On a philosophical level lies a dispute over the meaning of democracy. Liberal democracy includes minority rights and guaranteed freedoms, separation of powers and a check on the executive. The version preferred by Trump and other elected autocrats – from Hungary’s Viktor Orban to Turkey’s Recep Tayyip Erdogan – is closer to a dictatorship of whatever majority one might rig up.

The European project is decisively inclined toward liberalism and progressive values – lessons that its academic, business and strategy elites have taken from the two world wars that Europe sparked last century. However some may mock the EU for bureaucracy and overregulation, it does stand for the Enlightenment values that Trump disdains: liberal democracy, the primacy of science and rational discourse, human rights and rule of law.

So on a geostrategic level, Trump and his fellow travelers both disdain Europe’s fealty to liberal values and want to weaken it for reasons of empire. Like Putin, Trump prefer the EU weakened, broken into a collection of small, competing nations rather than a powerful bloc that rivals the U.S. and far outstrips Russia in population and economic strength. If the EU fractures, Russia suddenly becomes larger than any of its individual nations, shifting the global balance in Putin’s favor.

That is why Trump-aligned forces are working overtime to empower Euroskeptics across the continent, from France’s Marine Le Pen to Georgescu. Brexit, they hope, is just the start.

The facts are undeniable: Trump, Vance, their whisperer Steve Bannon and their trumpet Tucker Carlson all idolize Orban, the EU’s most persistent internal saboteur and ally of Putin. They would dearly love to see Romania led by Georgescu – who is expected to undermine not only the EU but NATO, especially as alliance member Romania is a key conduit for Ukraine aid.

This may be more than a shocking preference for Putin and his ways. Trump’s emerging foreign policy vision, much like Putin’s and in accord with his own cynical utilitarianism, envisions a world of spheres of influence, where America, Russia, and China carve up global power at the expense of Europe. The next victim could very well be Taiwan; if China seizes it, expect Trump to sell it out in exchange for a deal with Beijing on access to the island’s semiconductor industry.

Although widely telegraphed, as was much of Trump’s agenda, this betrayal is shocking for Europeans: For nearly 80 years, the US saw European unity as essential for global stability, security, and prosperity. That pillar of U.S. foreign policy is being demolished in real-time. The message the Europeans are perceiving is chilling. The same Romanians who, when I covered the country as an AP correspondent three decades ago, viewed America as a beacon of freedom, now see it as something much closer to an enemy, or at least the ally of their main enemy.

In the short term, the Europeans will seek to diminish their dependence on Washington and will invest more in defense and technology, and these are good things.

In the longer term, this outrage may and should affect US politics.

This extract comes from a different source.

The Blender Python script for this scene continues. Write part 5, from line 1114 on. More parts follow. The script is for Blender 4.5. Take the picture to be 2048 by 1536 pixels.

The Republican Party, which was once the party of Reagan, NATO, and robust global American leadership, is now engaged in a systematic effort to undermine the very alliances that ensured peace and stability.

While this has support in the MAGA base, most Americans didn’t vote for it. Traditional conservatives who are now a GOP minority believe in a strong, unified Europe as a strategic partner, not in global dictatorship. Trump accuses Zelensky of risking World War III by pushing back on Putin’s naked aggression; that’s truer of a White House that’s abandoning its allies. If MAGA has resilience beyond Trump, Americans must rethink their two-party idea, and create a centrist one. The MAGA-led GOP is neither willing or able to lead the free world.